Thursday, February 18, 2010

Inkshedding Shakespeare...kinda

“PD’s” chosen quote

II.iv.103-13, pg 73

Orsino:

“There is no woman’s sides/Can bide the beating of so strong a passion

/As love doth give my heart; no woman’s heart/ So big, to hold so much; they lack retention.

/Alas, their love mat be called appetite,/No motion of the liver, but the palate,

/That suffer surfeit, cloyment, and revolt;/But mine is all as hungry as the sea,

/And can digest as much. Make no compare/Between that love a woman can bear me

/And that I owe Olivia.”

Orsino may realize that Olivia doesn’t love him, or cannot (completely) love him. He says that her love (or the love of any woman) can’t compare to his love for her. But he thinks she is strong enough and kind enough to handle this magnitude of love. He is “hungry as the sea,” meaning his passion and love for Olivia is endless, no matter how she feels. He hopes, though, that she can learn to love him for his devotion to her.

Add before the above quote
from line 96:

Viola/Cesario-“But if she cannot love you, sir--

Orsino-[I] cannot be so answered.

Viola/Cesario-Sooth, but you must. /Say some lady, as perhaps there is,

/Hath for your love as great a pang of heart/As you have for Olivia.
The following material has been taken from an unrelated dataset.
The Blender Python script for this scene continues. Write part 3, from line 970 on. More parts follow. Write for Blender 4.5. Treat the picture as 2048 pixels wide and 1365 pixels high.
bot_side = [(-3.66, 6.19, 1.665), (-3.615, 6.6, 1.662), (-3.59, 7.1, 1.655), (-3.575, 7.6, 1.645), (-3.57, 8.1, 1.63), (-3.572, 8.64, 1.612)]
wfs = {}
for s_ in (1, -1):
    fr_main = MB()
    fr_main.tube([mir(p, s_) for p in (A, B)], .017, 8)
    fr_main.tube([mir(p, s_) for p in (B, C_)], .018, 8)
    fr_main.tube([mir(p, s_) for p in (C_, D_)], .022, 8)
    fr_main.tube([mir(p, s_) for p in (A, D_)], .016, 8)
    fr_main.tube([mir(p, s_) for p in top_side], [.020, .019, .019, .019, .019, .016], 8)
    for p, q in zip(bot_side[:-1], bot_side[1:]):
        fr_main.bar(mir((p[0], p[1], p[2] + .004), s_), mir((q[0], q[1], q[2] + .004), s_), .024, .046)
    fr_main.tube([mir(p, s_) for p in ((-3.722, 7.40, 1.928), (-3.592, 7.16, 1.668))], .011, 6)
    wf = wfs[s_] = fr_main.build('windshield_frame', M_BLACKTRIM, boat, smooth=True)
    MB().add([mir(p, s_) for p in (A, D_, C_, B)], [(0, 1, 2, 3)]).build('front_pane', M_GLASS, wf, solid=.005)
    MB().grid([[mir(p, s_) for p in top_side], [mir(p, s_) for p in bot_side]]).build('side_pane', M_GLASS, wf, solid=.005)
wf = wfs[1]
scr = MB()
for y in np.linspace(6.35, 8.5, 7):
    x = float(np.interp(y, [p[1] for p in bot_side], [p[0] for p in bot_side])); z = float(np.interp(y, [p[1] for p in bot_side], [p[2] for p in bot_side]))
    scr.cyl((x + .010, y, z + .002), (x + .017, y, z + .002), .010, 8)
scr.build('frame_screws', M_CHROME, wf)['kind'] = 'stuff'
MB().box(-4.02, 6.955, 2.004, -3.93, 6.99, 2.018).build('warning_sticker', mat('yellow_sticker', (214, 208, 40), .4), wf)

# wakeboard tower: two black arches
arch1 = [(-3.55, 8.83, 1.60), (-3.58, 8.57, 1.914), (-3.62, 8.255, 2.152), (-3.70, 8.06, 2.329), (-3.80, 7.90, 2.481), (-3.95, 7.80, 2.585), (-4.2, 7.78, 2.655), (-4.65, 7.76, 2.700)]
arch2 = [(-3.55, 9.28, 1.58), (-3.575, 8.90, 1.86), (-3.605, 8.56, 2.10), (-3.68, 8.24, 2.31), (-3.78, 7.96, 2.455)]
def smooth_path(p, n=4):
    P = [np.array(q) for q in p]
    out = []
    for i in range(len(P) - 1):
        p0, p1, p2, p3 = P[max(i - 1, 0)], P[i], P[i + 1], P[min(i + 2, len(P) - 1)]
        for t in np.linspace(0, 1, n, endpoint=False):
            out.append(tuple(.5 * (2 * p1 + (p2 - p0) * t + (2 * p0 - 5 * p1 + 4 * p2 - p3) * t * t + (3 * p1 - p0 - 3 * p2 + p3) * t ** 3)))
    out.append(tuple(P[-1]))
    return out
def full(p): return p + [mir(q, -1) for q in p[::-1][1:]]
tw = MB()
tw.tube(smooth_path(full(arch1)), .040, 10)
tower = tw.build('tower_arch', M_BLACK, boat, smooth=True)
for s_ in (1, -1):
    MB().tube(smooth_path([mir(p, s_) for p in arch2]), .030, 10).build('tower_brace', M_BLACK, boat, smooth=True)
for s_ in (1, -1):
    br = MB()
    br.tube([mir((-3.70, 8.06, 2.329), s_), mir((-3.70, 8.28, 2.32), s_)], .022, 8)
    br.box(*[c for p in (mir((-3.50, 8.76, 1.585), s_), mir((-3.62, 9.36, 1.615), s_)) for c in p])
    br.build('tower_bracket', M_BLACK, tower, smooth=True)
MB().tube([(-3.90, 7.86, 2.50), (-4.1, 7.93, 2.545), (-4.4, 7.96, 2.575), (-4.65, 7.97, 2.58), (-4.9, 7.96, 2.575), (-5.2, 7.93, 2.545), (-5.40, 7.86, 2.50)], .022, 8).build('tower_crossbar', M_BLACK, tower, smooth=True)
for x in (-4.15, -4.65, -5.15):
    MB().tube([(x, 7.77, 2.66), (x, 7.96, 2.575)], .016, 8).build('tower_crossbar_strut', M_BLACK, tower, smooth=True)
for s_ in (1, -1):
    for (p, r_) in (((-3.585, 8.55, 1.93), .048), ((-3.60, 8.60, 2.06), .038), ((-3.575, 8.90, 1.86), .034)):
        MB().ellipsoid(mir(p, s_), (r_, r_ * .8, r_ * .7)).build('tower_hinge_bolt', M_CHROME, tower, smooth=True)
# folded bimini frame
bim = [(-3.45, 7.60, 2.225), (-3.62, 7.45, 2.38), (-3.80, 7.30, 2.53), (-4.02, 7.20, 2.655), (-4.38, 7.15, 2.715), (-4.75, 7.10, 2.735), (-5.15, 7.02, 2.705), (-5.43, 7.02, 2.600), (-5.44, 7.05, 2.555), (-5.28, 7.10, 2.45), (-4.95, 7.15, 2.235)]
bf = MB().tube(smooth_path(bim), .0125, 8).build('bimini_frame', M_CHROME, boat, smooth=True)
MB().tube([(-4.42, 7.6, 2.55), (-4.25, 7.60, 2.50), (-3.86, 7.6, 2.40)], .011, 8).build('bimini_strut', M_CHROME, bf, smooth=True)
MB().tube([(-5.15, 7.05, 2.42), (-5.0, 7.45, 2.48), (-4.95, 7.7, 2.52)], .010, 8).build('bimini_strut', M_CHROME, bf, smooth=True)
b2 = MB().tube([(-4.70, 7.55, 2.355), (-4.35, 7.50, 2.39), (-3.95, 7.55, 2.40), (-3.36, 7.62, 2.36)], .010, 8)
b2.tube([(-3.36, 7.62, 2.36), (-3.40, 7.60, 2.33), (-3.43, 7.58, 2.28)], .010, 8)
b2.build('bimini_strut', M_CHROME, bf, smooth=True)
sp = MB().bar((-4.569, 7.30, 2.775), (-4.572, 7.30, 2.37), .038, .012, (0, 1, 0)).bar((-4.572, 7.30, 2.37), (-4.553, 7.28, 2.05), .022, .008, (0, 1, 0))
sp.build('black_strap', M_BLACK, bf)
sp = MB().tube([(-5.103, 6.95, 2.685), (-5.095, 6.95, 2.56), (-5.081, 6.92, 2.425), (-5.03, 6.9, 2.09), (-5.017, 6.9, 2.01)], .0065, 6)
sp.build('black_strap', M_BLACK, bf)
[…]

You cannot love her;

/You tell her so. Must she not then be answered?”

1 comment:

  1. love...love...love. The reader is going to need more explanation/explication of this quote than "love is all you need."


    Perhaps you might get under this by discussing Orsino's rather misogynistic bent that women do not (cannot!) love as deeply nor truly as men. Viola (as Cesario) thrashes him for this claim.
    She explains her own pains and pangs for love, and the audience agrees, in the know, as we are about Viola's mad crush on Orsino.